A finales de la década de 1960, los estadounidenses se preocuparon de que su ave nacional estuviera en peligro de extinción, debido a daños como la contaminación, la pérdida de hábitat y el envenenamiento por el pesticida tóxico DDT. Fue una llamada de atención sobre el riesgo que corrían especies enteras producto de la expansión humana moderna.
El resultado fue que el 28 de diciembre de 1973, el entonces presidente Richard Nixon promulgó la Ley de Especies Amenazadas de Estados Unidos (ESA). En ella se estipulaba que, si una planta o animal podía clasificarse como en peligro o amenazado, las autoridades crearían y seguirían un plan con base científica para salvarlo, sin importar el coste.
Cincuenta años después, el 99% de las especies incluidas en la ESA continúan existiendo. Algunas incluso se han recuperado lo suficiente como para ser retiradas de la lista, incluida el águila calva, razón de ser de la ley.
Cuando se firmó la ley, el cambio climático aún era una nube negra en el horizonte, y solo unos pocos comprendían el alcance de la tormenta que se avecinaba. Sin embargo, la ESA también ha sido un baluarte para proteger algunos de los mayores sumideros de carbono del país: bosques, praderas y humedales. Eso se debe a que los legisladores comprendieron perfectamente que proteger las especies significa proteger su entorno biológico.
“Cuando se salva una especie, ya sea el búho moteado, el águila calva o el hurón de patas negras, también se conserva su hábitat. Así se contribuye a invertir la crisis de biodiversidad” al proteger a otras especies del mismo ecosistema. “Respecto al clima, se mejoran las praderas y los bosques que habitan estas especies, que absorben dióxido de carbono, lo que ralentiza los efectos del cambio climático”, explicó Leigh Henry, director de política y conservación de la fauna salvaje del Fondo Mundial para la Naturaleza.
Industrias extractivas como la maderera y la minera han atacado constantemente la ley por atarles las manos y dar prioridad a los animales sobre los humanos. Pero Henry señala que la ley aporta beneficios a las comunidades humanas, como agua y aire más limpios y reservas alimentarias prósperas.
“Cuando los detractores atacan la ESA diciendo que se trata sólo de una especie y que da más importancia a las especies que a las personas de las comunidades, yo no lo veo así en absoluto”, afirma. “Porque hay beneficios colaterales”, añadió.
Esos beneficios colaterales no podrían ser más críticos: el estado de la vida salvaje, tanto en Estados Unidos como en el resto del mundo, es calamitoso.
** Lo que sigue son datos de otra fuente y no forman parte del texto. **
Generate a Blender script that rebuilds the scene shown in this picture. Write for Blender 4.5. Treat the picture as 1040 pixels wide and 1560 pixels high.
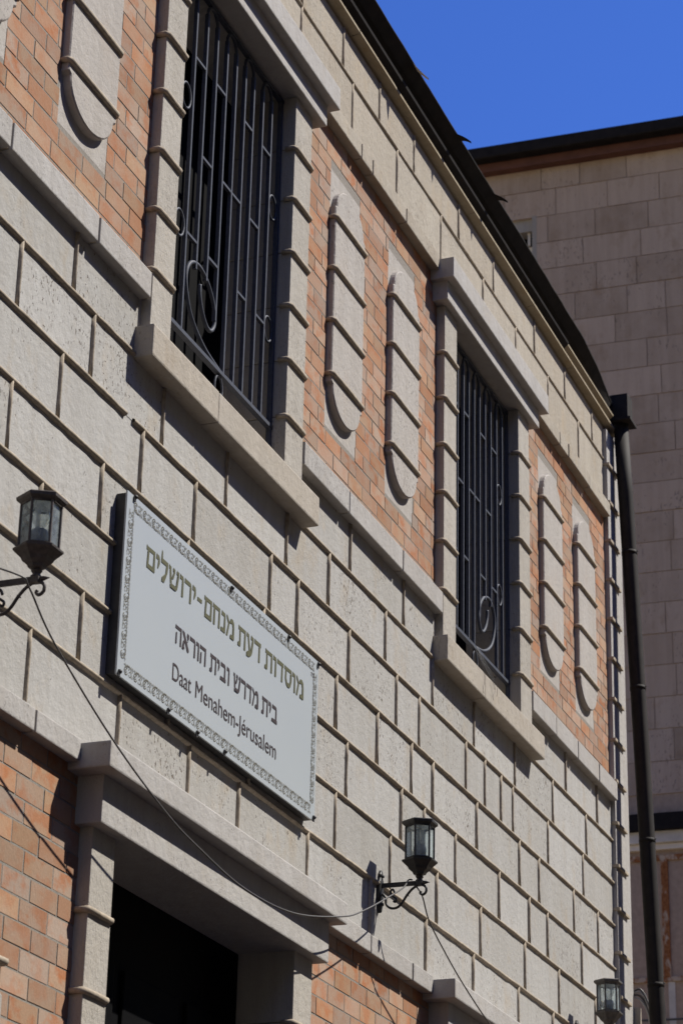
import bpy, bmesh, math, random
from mathutils import Vector, Matrix, noise
random.seed(7)
R = math.radians
SC = bpy.context.scene
COL = SC.collection
for o in list(bpy.data.objects): bpy.data.objects.remove(o)

# ------------------------------------------------------------------ camera, sky, sun, exposure
# world: X runs along the facade to the right, Y goes into the wall (wall face at y = 0), Z up.
F, YAW, PITCH, ROLL = 3734.84, R(68.50902), R(23.71189), R(1.34995)
fw = Vector((math.sin(YAW)*math.cos(PITCH), math.cos(YAW)*math.cos(PITCH), math.sin(PITCH)))
rt = Vector((math.cos(YAW), -math.sin(YAW), 0)); up = rt.cross(fw)
c, s = math.cos(ROLL), math.sin(ROLL)
r2 = rt*c + up*s; u2 = up*c - rt*s
cam = bpy.data.cameras.new('camera'); camo = bpy.data.objects.new('camera', cam); COL.objects.link(camo)
M4 = Matrix((r2, u2, -fw)).transposed().to_4x4(); M4.translation = Vector((0, -3.9397, -4.44975)); camo.matrix_world = M4
cam.sensor_fit = 'VERTICAL'; cam.sensor_height = 36; cam.lens = 36*F/1560
cam.clip_start = .1; cam.clip_end = 2000
cam.dof.use_dof = True; cam.dof.focus_distance = 10.9; cam.dof.aperture_fstop = 5.6
SC.camera = camo

SUN = Vector((.65, -1, 1.58)).normalized()                 # direction towards the sun
w = bpy.data.worlds.new('World'); SC.world = w; w.use_nodes = True
nt = w.node_tree; bg = nt.nodes['Background']
sky = nt.nodes.new('ShaderNodeTexSky'); sky.sky_type = 'NISHITA'; sky.sun_disc = False
sky.sun_elevation = math.asin(SUN.z); sky.sun_rotation = math.atan2(SUN.x, SUN.y)
sky.altitude = 800; sky.air_density = 1.0; sky.dust_density = 0.1; sky.ozone_density = 6.0
deep = nt.nodes.new('ShaderNodeMix'); deep.data_type = 'RGBA'; deep.blend_type = 'MULTIPLY'; deep.inputs[0].default_value = 1
deep.inputs[7].default_value = (.95, 1.40, 2.55, 1)      # the deep blue of a clear dry sky
tc = nt.nodes.new('ShaderNodeTexCoord'); sx = nt.nodes.new('ShaderNodeSeparateXYZ'); nt.links.new(tc.outputs['Generated'], sx.inputs[0])
hz = nt.nodes.new('ShaderNodeValToRGB'); nt.links.new(sx.outputs['Z'], hz.inputs[0])      # pale warm tint added low down to warm the ambient, deep blue above
hz.color_ramp.elements[0].position = .30; hz.color_ramp.elements[0].color = (2.1, 1.5, .98, 1)
hz.color_ramp.elements[1].position = .50; hz.color_ramp.elements[1].color = (.90, 1.31, 2.38, 1)
nt.links.new(hz.outputs[0], deep.inputs[7])
nt.links.new(sky.outputs[0], deep.inputs[6]); nt.links.new(deep.outputs[2], bg.inputs[0]); bg.inputs[1].default_value = 0.0518
sl = bpy.data.lights.new('sun', 'SUN'); sl.energy = 5.0; sl.angle = R(.53); sl.color = (1, .955, .87)
so = bpy.data.objects.new('sun', sl); COL.objects.link(so); so.rotation_euler = (-SUN).to_track_quat('-Z', 'Y').to_euler()
SC.view_settings.view_transform = 'Standard'; SC.view_settings.look = 'None'
SC.view_settings.exposure = 0.51; SC.view_settings.gamma = 1

# ------------------------------------------------------------------ materials
KA = .72                                                   # the photograph is exposed for the shade side of bright : albedo scale
def ks(c): return tuple(x*KA for x in c)
def nodes(name):
    m = bpy.data.materials.new(name); m.use_nodes = True
    t = m.node_tree; b = t.nodes['Principled BSDF']
    return m, t, b
def N(t, kind, **kw):
    n = t.nodes.new(kind)
    for k, v in kw.items():
        if k in n.inputs.keys() if isinstance(k, str) else False: n.inputs[k].default_value = v
        else: setattr(n, k, v)
    return n
def mapping(t, sx=1, sy=1, sz=1):
    g = t.nodes.new('ShaderNodeNewGeometry'); m = t.nodes.new('ShaderNodeMapping')
    t.links.new(g.outputs['Position'], m.inputs[0]); m.inputs['Scale'].default_value = (sx, sy, sz); return m.outputs[0]
def noise_n(t, vec, scale, detail=4, rough=.6):
    n = t.nodes.new('ShaderNodeTexNoise'); n.inputs['Scale'].default_value = scale
    n.inputs['Detail'].default_value = detail; n.inputs['Roughness'].default_value = rough
    t.links.new(vec, n.inputs['Vector']); return n.outputs['Fac']
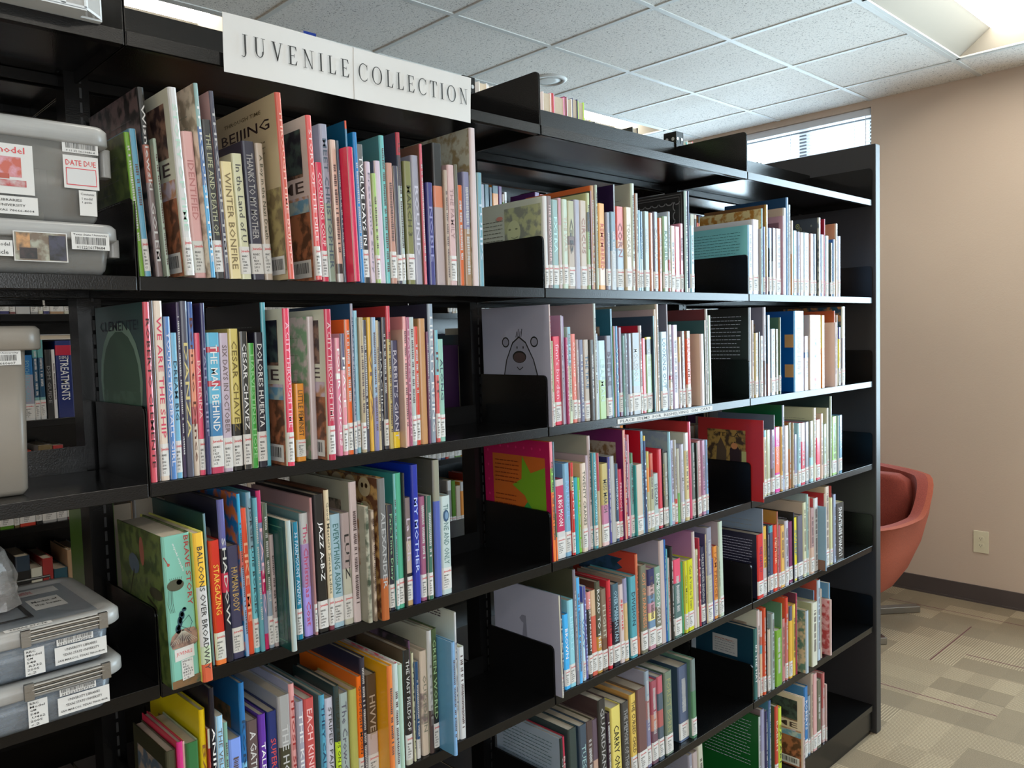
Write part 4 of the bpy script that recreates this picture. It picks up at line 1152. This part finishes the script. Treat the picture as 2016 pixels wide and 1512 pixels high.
def book_geo(bk, seed):
    """returns the meshes of one book: cover, pages, label and title"""
    t, H, D = bk['t'], bk['h'], bk['d']; hard = bk['hb'] or D > .19 or t > .014
    cov = bk['cov']; key = None
    if '#' in cov: cov, key = cov.split('#')
    bands = [q.split(':') for q in bk['spine'].split(',')]
    sm = None; zs = [H]; cols = []
    for i, q in enumerate(bands):
        c = q[0]; m = None
        if '~' in c: c, m = c.split('~')
        cols.append(((*hx(c), 1 if m else 0), (*hx(m), 0) if m else (0, 0, 0)))
        zs.append(0 if i == len(bands)-1 else max(.004, zs[-1]-H*float(q[1])))
    main = max(range(len(bands)), key=lambda i: zs[i]-zs[i+1])
    if cov == '-':
        cc = tuple(v*.95 for v in cols[main][0][:3])+(0,); c2 = (0, 0, 0); c3 = '000'
    else:
        mo = None
        if '~' in cov: cov, mo = cov.split('~')
        cc = (*bright(hx(cov)), 1 if mo else 0); c2 = (*bright(hx(mo)), 0) if mo else (0, 0, 0)
    g = Geo(); S_ = section(t, D, hard); b = min(.0022, t*.16) if hard else min(.0006, t*.1)
    inn = [(min(max(x, -t/2+b), t/2-b), max(y, b)) for x, y in S_]; inn = [(x, D if y == D else y) for x, y in inn]
    n = len(S_)
    for k in range(len(zs)-1):
        for i in range(n-1):
            side = i in (0, 1) or i in (n-2, n-3)
            c, cx = (cc, c2) if side else cols[k]
            (xa, ya), (xb, yb) = S_[i], S_[i+1]
            g.face([(xa, ya, zs[k+1]), (xb, yb, zs[k+1]), (xb, yb, zs[k]), (xa, ya, zs[k])], 'cover', c, cx)
            (xa, ya), (xb, yb) = inn[i], inn[i+1]
            if k == 0: g.face([(xb, yb, 0), (xa, ya, 0), (xa, ya, H), (xb, yb, H)], 'cover', cc, c2)
    for i in range(n-1):
        for z in (0, H):
            c, cx = (cc, c2) if i in (0, 1, n-2, n-3) else (cols[0] if z else cols[-1])
            q = [(*S_[i], z), (*S_[i+1], z), (*inn[i+1], z), (*inn[i], z)]
            g.face(q if z == 0 else q[::-1], 'cover', c, cx)
    for a, e in ((0, 0), (n-1, n-1)):
        q = [(*S_[a], 0), (*inn[e], 0), (*inn[e], H), (*S_[a], H)]
        g.face(q if a == n-1 else q[::-1], 'cover', cc, c2)
    p = Geo(); e = .003 if hard else .0004
    p.box(-t/2+b, t/2-b, b+.001, D-e, e, H-e, 'pages')
    A = None; ag = Geo()
    if D > .1 and (key or cov != '-'):
        A = Art(ag, t, D, H); A.dark = sum(cc[:3]) < .6
        if key and key not in ('shade',): art(key, A)
        elif not key: auto_art(A, seed)
    lg = None; ztop = H*.93; zlow = H*.06
    if bk['L']:
        lg = Geo(); lh = min(.052, H*.22); z0 = .006+(seed % 5)*.0012; o = .0004
        for i in range(2, n-3):
            (xa, ya), (xb, yb) = S_[i], S_[i+1]; f = 1+2*o/t
            lg.face([(xa*f, ya-o, z0), (xb*f, yb-o, z0), (xb*f, yb-o, z0+lh), (xa*f, ya-o, z0+lh)], 'paper')
        a, r_ = label_mesh(seed % 24); w = min(t*.86, .026)
        T = Matrix(((w, 0, 0, 0), (0, 1, 0, -.0007), (0, 0, lh*.98, z0), (0, 0, 0, 1)))
        for q in (a, r_):
            q2 = Geo(); q2.v = [T @ v for v in q.v]; q2.f, q2.m, q2.c, q2.c2, q2.mats = q.f, q.m, q.c, q.c2, q.mats; lg.add(q2)
        zlow = z0+lh+.004
    tg = Geo()
    if key == 'brave': spine_art_brave(tg, t, H)
    elif bk['title']:
        s, _, c = bk['title'].partition(':'); s = s.strip('!')
        rr = random.Random(seed)
        span = (ztop-zlow)*(.95 if len(s) > 10 else .62); th = t*.52
        if s == 'LUDWIG BEMELMANS': put_text(tg, s, (0, -.0005, H*.5), (0, 0, 1), (-1, 0, 0), H*.86, t*.42, 'ink', (*hx(c), 0))
        else: put_text(tg, s, (0, -.0005, (ztop+zlow)/2), (0, 0, -1), (1, 0, 0), span, min(th, span/len(s)*1.9), 'ink', (*hx(c), 0))
        if s == 'THE ONE AND ONLY': disc(tg, (0, -.0006, H*.80), (1, 0, 0), (0, 0, 1), t*.3, H*.06, 'ink', (*hx('357'), 0)); disc(tg, (t*.05, -.0007, H*.80), (1, 0, 0), (0, 0, 1), t*.17, H*.04, 'ink', (*hx('79b'), 0))
    elif key == 'grid':
        r = random.Random(3); nn = 12
        for k in range(nn): z = H*(.03+.94*k/nn); s_ = H*.055; c = r.choice(('567', 'b76', 'c43', '89a', '246', 'a97', '988', 'ec4')); tg.face([(-s_*.45, -.0005, z), (s_*.45, -.0005, z), (s_*.45, -.0005, z+s_), (-s_*.45, -.0005, z+s_)], 'ink', (*hx(c), 1), (*hx('ccc'), 0))
    elif t > .0045 and seed % 3:   # faint illegible lettering as small strokes
        rr = random.Random(seed); z = ztop-rr.uniform(.0, .04); w = t*.22; dark = sum(cols[main][0][:3]) < .9
        c = (*hx('ccc' if dark else '655'), 0); end = zlow+rr.uniform(0, .05)
        while z > end:
            L = rr.uniform(.0015, .0035); tg.face([(-w, -.0005, z-L), (w*rr.uniform(.4, 1), -.0005, z-L), (w, -.0005, z), (-w*rr.uniform(.3, 1), -.0005, z)], 'ink', c); z -= L+.0011+(.005 if rr.random() < .13 else 0)
    return g, p, ag, lg, tg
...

El Informe Planeta Vivo 2022 del WWF constató un declive de casi el 70% en 32.000 poblaciones de vertebrados controladas desde 1970, desde aves y reptiles hasta tigres y elefantes.
El Foro Económico Mundial calcula que 44 billones de dólares, el equivalente a cerca de la mitad del producto interior bruto mundial, se generan en industrias que dependen de la naturaleza, encabezadas por la construcción, la agricultura y la alimentación.
El colapso de los ecosistemas podría restar un 2,3%, o unos 2,7 billones de dólares, al PIB mundial en 2030, según el Banco Mundial. Ante la creciente concienciación sobre la crisis de la biodiversidad, el año pasado las Naciones Unidas celebraron una cumbre para instar a las naciones a proteger el 30% de las tierras y los océanos para 2030.
Sin embargo, en Estados Unidos, la protección de las especies ya no es la cuestión bipartidista que solía ser. La administración Trump aprobó una normativa que obligaría a los administradores a considerar los costes a la hora de salvar especies, algo que la ESA prohibía explícitamente.
La administración Biden está deshaciendo esas regulaciones, pero las idas y venidas no han favorecido la protección de los animales, dice Henry. Además, las agencias encargadas de administrar la ley carecen de fondos suficientes, dicen los conservacionistas, y el retraso de las especies que esperan ser tenidas en cuenta es cada vez mayor.